TASK DIRECTIONS:
Reproduce the whole listing, character for character.

RECORDS FOR THE EXERCISE:

▶

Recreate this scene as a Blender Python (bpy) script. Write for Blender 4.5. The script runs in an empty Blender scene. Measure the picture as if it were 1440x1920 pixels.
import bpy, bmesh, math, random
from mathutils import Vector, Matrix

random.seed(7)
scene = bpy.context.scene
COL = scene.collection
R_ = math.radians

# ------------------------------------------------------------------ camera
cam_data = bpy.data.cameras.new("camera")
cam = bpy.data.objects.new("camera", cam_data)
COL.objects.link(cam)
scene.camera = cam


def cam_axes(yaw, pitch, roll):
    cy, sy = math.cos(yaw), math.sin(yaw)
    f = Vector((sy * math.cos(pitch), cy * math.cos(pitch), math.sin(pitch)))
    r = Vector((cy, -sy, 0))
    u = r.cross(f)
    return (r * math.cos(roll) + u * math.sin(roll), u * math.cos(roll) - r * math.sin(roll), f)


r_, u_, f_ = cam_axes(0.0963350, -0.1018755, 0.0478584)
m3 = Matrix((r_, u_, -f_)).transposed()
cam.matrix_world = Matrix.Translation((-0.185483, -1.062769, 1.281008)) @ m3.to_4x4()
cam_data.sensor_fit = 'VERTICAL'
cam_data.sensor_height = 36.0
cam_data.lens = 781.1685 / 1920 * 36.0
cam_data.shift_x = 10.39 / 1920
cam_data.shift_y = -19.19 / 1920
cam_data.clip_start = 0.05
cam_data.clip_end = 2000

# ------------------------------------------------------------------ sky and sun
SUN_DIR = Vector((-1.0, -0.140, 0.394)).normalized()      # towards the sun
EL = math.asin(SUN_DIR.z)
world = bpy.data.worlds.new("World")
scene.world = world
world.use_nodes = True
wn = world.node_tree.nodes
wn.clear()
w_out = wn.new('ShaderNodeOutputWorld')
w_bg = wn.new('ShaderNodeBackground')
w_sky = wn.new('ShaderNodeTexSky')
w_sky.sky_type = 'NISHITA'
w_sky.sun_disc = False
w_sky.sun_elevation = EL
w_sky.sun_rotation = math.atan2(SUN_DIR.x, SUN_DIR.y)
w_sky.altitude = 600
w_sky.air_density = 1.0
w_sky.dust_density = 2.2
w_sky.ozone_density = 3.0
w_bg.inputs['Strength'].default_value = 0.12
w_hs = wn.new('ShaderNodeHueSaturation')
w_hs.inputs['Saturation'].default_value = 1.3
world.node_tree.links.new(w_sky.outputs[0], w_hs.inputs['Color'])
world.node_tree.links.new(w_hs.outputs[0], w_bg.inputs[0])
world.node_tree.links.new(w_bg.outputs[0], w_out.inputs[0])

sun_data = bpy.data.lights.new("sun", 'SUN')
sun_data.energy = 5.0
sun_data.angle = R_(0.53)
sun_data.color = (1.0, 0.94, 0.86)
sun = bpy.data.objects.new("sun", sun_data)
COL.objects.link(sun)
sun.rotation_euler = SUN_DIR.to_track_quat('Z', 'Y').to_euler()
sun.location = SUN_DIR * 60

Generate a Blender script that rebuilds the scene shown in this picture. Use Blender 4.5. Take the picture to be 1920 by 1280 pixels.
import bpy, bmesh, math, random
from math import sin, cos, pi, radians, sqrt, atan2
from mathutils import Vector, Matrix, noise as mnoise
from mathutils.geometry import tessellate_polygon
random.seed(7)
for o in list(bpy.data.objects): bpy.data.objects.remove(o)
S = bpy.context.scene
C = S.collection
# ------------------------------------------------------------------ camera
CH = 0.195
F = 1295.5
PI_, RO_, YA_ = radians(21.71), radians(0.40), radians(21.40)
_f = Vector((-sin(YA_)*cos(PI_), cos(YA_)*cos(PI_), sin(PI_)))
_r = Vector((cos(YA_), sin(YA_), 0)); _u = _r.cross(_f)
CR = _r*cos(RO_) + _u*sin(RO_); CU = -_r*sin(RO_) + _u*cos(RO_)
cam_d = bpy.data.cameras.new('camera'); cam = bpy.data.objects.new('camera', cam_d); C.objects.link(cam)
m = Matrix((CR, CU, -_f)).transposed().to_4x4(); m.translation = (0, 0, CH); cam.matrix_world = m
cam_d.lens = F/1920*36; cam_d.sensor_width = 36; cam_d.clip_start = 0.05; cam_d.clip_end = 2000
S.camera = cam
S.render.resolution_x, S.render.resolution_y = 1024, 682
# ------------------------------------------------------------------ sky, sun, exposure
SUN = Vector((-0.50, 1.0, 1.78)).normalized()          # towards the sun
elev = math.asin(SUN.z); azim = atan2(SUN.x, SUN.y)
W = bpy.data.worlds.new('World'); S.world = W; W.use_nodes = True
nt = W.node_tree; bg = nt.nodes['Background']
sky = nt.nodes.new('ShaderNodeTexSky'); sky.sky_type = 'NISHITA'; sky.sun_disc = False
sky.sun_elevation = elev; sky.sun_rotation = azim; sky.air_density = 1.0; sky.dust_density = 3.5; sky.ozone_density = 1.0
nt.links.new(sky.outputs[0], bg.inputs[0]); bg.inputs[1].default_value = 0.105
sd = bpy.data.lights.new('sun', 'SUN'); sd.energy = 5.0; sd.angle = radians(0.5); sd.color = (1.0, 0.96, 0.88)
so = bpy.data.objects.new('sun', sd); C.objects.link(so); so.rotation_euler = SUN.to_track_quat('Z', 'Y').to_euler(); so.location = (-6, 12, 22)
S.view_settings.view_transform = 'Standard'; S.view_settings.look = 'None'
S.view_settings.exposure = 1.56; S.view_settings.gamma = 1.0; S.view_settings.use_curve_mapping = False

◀

CORRECT ANSWER:
Recreate this scene as a Blender Python (bpy) script. Write for Blender 4.5. The script runs in an empty Blender scene. Measure the picture as if it were 1440x1920 pixels.
import bpy, bmesh, math, random
from mathutils import Vector, Matrix

random.seed(7)
scene = bpy.context.scene
COL = scene.collection
R_ = math.radians

# ------------------------------------------------------------------ camera
cam_data = bpy.data.cameras.new("camera")
cam = bpy.data.objects.new("camera", cam_data)
COL.objects.link(cam)
scene.camera = cam


def cam_axes(yaw, pitch, roll):
    cy, sy = math.cos(yaw), math.sin(yaw)
    f = Vector((sy * math.cos(pitch), cy * math.cos(pitch), math.sin(pitch)))
    r = Vector((cy, -sy, 0))
    u = r.cross(f)
    return (r * math.cos(roll) + u * math.sin(roll), u * math.cos(roll) - r * math.sin(roll), f)


r_, u_, f_ = cam_axes(0.0963350, -0.1018755, 0.0478584)
m3 = Matrix((r_, u_, -f_)).transposed()
cam.matrix_world = Matrix.Translation((-0.185483, -1.062769, 1.281008)) @ m3.to_4x4()
cam_data.sensor_fit = 'VERTICAL'
cam_data.sensor_height = 36.0
cam_data.lens = 781.1685 / 1920 * 36.0
cam_data.shift_x = 10.39 / 1920
cam_data.shift_y = -19.19 / 1920
cam_data.clip_start = 0.05
cam_data.clip_end = 2000

# ------------------------------------------------------------------ sky and sun
SUN_DIR = Vector((-1.0, -0.140, 0.394)).normalized()      # towards the sun
EL = math.asin(SUN_DIR.z)
world = bpy.data.worlds.new("World")
scene.world = world
world.use_nodes = True
wn = world.node_tree.nodes
wn.clear()
w_out = wn.new('ShaderNodeOutputWorld')
w_bg = wn.new('ShaderNodeBackground')
w_sky = wn.new('ShaderNodeTexSky')
w_sky.sky_type = 'NISHITA'
w_sky.sun_disc = False
w_sky.sun_elevation = EL
w_sky.sun_rotation = math.atan2(SUN_DIR.x, SUN_DIR.y)
w_sky.altitude = 600
w_sky.air_density = 1.0
w_sky.dust_density = 2.2
w_sky.ozone_density = 3.0
w_bg.inputs['Strength'].default_value = 0.12
w_hs = wn.new('ShaderNodeHueSaturation')
w_hs.inputs['Saturation'].default_value = 1.3
world.node_tree.links.new(w_sky.outputs[0], w_hs.inputs['Color'])
world.node_tree.links.new(w_hs.outputs[0], w_bg.inputs[0])
world.node_tree.links.new(w_bg.outputs[0], w_out.inputs[0])

sun_data = bpy.data.lights.new("sun", 'SUN')
sun_data.energy = 5.0
sun_data.angle = R_(0.53)
sun_data.color = (1.0, 0.94, 0.86)
sun = bpy.data.objects.new("sun", sun_data)
COL.objects.link(sun)
sun.rotation_euler = SUN_DIR.to_track_quat('Z', 'Y').to_euler()
sun.location = SUN_DIR * 60

Generate a Blender script that rebuilds the scene shown in this picture. Use Blender 4.5. Take the picture to be 1920 by 1280 pixels.
import bpy, bmesh, math, random
from math import sin, cos, pi, radians, sqrt, atan2
from mathutils import Vector, Matrix, noise as mnoise
from mathutils.geometry import tessellate_polygon
random.seed(7)
for o in list(bpy.data.objects): bpy.data.objects.remove(o)
S = bpy.context.scene
C = S.collection
# ------------------------------------------------------------------ camera
CH = 0.195
F = 1295.5
PI_, RO_, YA_ = radians(21.71), radians(0.40), radians(21.40)
_f = Vector((-sin(YA_)*cos(PI_), cos(YA_)*cos(PI_), sin(PI_)))
_r = Vector((cos(YA_), sin(YA_), 0)); _u = _r.cross(_f)
CR = _r*cos(RO_) + _u*sin(RO_); CU = -_r*sin(RO_) + _u*cos(RO_)
cam_d = bpy.data.cameras.new('camera'); cam = bpy.data.objects.new('camera', cam_d); C.objects.link(cam)
m = Matrix((CR, CU, -_f)).transposed().to_4x4(); m.translation = (0, 0, CH); cam.matrix_world = m
cam_d.lens = F/1920*36; cam_d.sensor_width = 36; cam_d.clip_start = 0.05; cam_d.clip_end = 2000
S.camera = cam
S.render.resolution_x, S.render.resolution_y = 1024, 682
# ------------------------------------------------------------------ sky, sun, exposure
SUN = Vector((-0.50, 1.0, 1.78)).normalized()          # towards the sun
elev = math.asin(SUN.z); azim = atan2(SUN.x, SUN.y)
W = bpy.data.worlds.new('World'); S.world = W; W.use_nodes = True
nt = W.node_tree; bg = nt.nodes['Background']
sky = nt.nodes.new('ShaderNodeTexSky'); sky.sky_type = 'NISHITA'; sky.sun_disc = False
sky.sun_elevation = elev; sky.sun_rotation = azim; sky.air_density = 1.0; sky.dust_density = 3.5; sky.ozone_density = 1.0
nt.links.new(sky.outputs[0], bg.inputs[0]); bg.inputs[1].default_value = 0.105
sd = bpy.data.lights.new('sun', 'SUN'); sd.energy = 5.0; sd.angle = radians(0.5); sd.color = (1.0, 0.96, 0.88)
so = bpy.data.objects.new('sun', sd); C.objects.link(so); so.rotation_euler = SUN.to_track_quat('Z', 'Y').to_euler(); so.location = (-6, 12, 22)
S.view_settings.view_transform = 'Standard'; S.view_settings.look = 'None'
S.view_settings.exposure = 1.56; S.view_settings.gamma = 1.0; S.view_settings.use_curve_mapping = False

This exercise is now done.